Akhirnya akupun diperintahkan kembali esok hari pagi-pagi sekali untuk
melaksanakan tensi, karena dinilai aku sudah terlalu capek dan sudah menunggu
terlalu lama saat tes kesehatan. Keesokan harinya aku datang pagi-pagi sekali,
dengan tidur yang kurasa sudah cukup. Saat melaksanakan tes lagi, ternyata
tensiku tetap masih tinggi. Aku bingung sekali, dua kesempatanku sudah hilang
begitu saja. Sempat aku merasa putus asa, karena aku tidak mau mengulang tes di
tahun depannya, aku sudah memikirkan untuk mendaftarkan diri ke PTN. Aku merasa saat itu adalah titik terendahku. Merasa
benar-benar sedang diuji. Sedih, yang teramat sangat kurasakan saat itu, kecewa
dan marah kepada diriku sendiri kurasakan. Namun, aku tidak bisa berbuat apapun
karena sudah terjadi.
Disinilah
kurasakan peran doa orang tua, dukungan dari orang-orang terdekat dan juga
guru-guruku sangat penting, mereka tau bahwa aku sangat ingin menjadi seorang
taruna. Mereka pun menyarankanku untuk mengikuti seleksi AAU yang merupakan
seleksi terakhir. Awalnya aku sudah tidak bergairah lagi untuk mengikuti tes
tersebut, namun aku tidak ingin mengecewakan mereka yang sudah mendukungku.
Akhirnya akupun mendaftarkan diri. Walaupun semangatku waktu itu sudah hampir
habis, karena kekecewaan sebelumnya. Namun aku tetap melaksanakan semua tes
dengan kemampuan maksimalku. Entah kenapa karena aku tidak terlalu
memikirkannya semua tes kulewati dengan lancar. Setengah tidak percaya memang,
yang sebelumnya aku gagal di tensi, saat seleksi AAU tidak ada satupun kendala
yang menghalangiku. Aku pun agak bingung waktu itu, tapi aku jadi belajar satu
hal.
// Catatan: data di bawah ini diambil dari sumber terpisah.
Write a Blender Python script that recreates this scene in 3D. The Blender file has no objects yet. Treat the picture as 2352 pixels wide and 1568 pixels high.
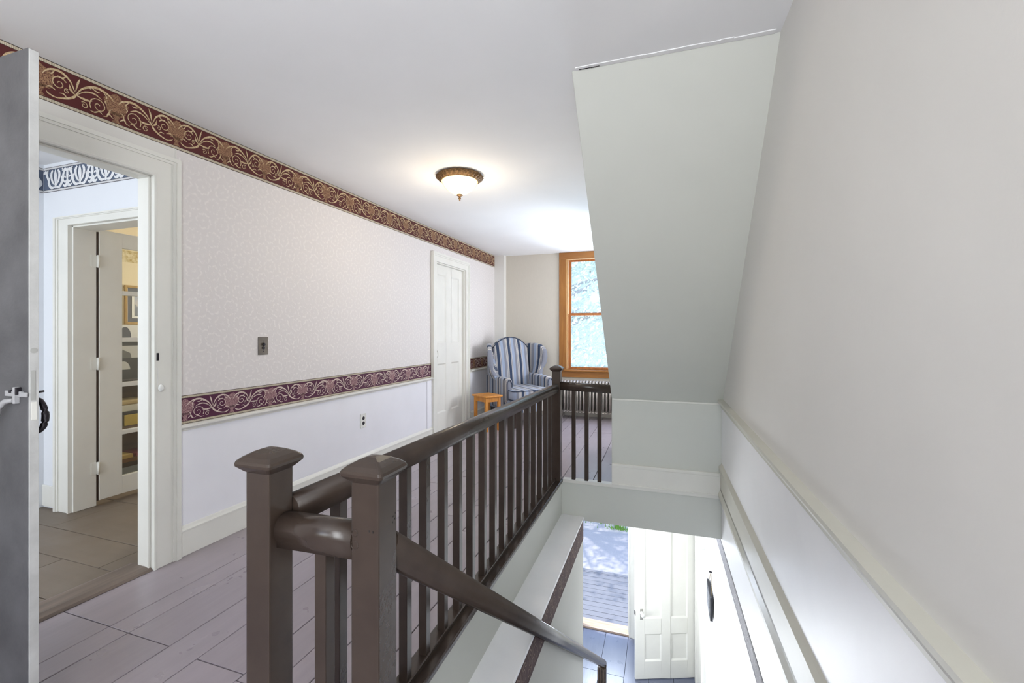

Bahwa saat kita menyerahkan semua kepada yang diatas, berusaha semaksimal
mungkin dan berdoa untuk mendapatkan yang terbaik, maka aku percaya bahwa kita
pasti akan diberikan jalan oleh Allah. Nothing to Lose moto
ku waktu itu dan sampai saat ini. Sudah kuserahkan semua hasil kepada Sang
Penguasa. Akupun hanya bisa berdoa.
Tibalah saatnya pengumuman tes. Akmil, AAL dan terakhir AAU. Aku sudah tidak berharap dapat masuk, karena aku tau, aku hanya asal mendaftar di AAU. Saat pengumumanpun tiba, satu persatu nama temanku disebutkan. Mereka masuk kedalam sebuah ruangan, dan namakupun disebutkan. Awalnya kukira yang dipanggil adalah yang tidak lolos. Namun ternyata, yang dipanggil itulah yang lolos ke seleksi tingkat akhir. Dan yang mengagetkanku lagi, namaku berada di posisi nomor 1 seleksi pendaftaran AAU dari sekolahku. Akupun kaget, namun tidak heran karena yakin inilah jalan yang terbaik yang diberikan oleh Allah kepadaku. Semua orangpun meyakinkanku dengan berkata bahwa lihatlah aku bisa melakukannya bukan. Aku pun makin yakin dengan jalan yang sudah dipilihkan oleh-Nya.
Dan akupun tak akan menyia-nyiakan kesempatan dan perjuangan yang telah diberikan oleh-Nya kepadaku. Pelajaran-pelajaran yang sudah kulalui kujadikan bekal hingga saat ini. Dan hingga nanti di kesatuan. Akan kubawa terus doa-doa, dan harapan orangtuaku hingga kelak aku akan membanggakan mereka.